I'm trying to figure out why this macro logic is working in this way:

%let bwgt=50;

%macro test;

  %if 0 lt &bwgt and &bwgt lt 50 %then %put test1;

  %if 0 lt &bwgt lt 50 %then %put test2;

%mend test;

%test;

This returns test2.

Why is it returning this when bwgt=50? 

Obviously I can just write my code with an "and" and get around this issue, but I'm curious as to why this is happening

Thanks,

Kate

3 REPLIES 3
Astounding
PROC Star

Unlike a DATA step, macro language does not process this as two separate comparisons:

0 lt &bwgt lt 50

Instead, macro language processes from left to right, as if you had coded:

(0 lt &bwgt) lt 50

Like a DATA step, macro language replaces true comparisons with a 0 and false comparisons with a 1.  Since both 0 and 1 are less than 50, you will always get "test2" for any numeric value of &bwgt even if it's 55.

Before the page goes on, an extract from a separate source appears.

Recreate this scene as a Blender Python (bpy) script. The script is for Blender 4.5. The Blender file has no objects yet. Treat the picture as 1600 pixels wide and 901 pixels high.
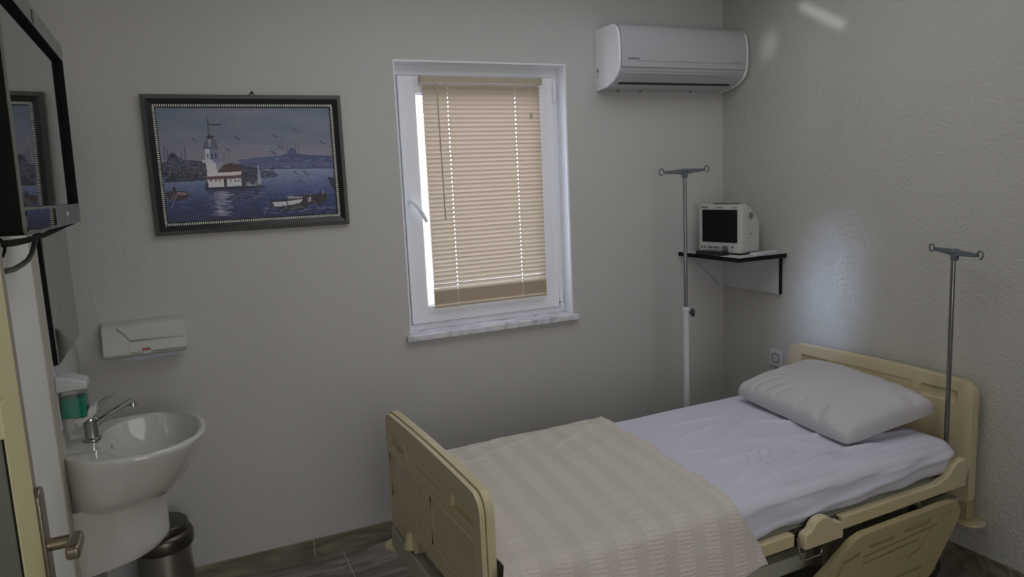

Good job on prodding, exploring, and asking.

LinusH
Tourmaline | Level 20

Can't fins any references in documentation to that you can use the same between and logic with %if (as you can with if in the data step). But I can't explain why this is happening. You wanted this test to come up as false, right?

Data never sleeps
kmorrowvt
Obsidian | Level 7

Right since bwgt is not gt 0 and lt 50.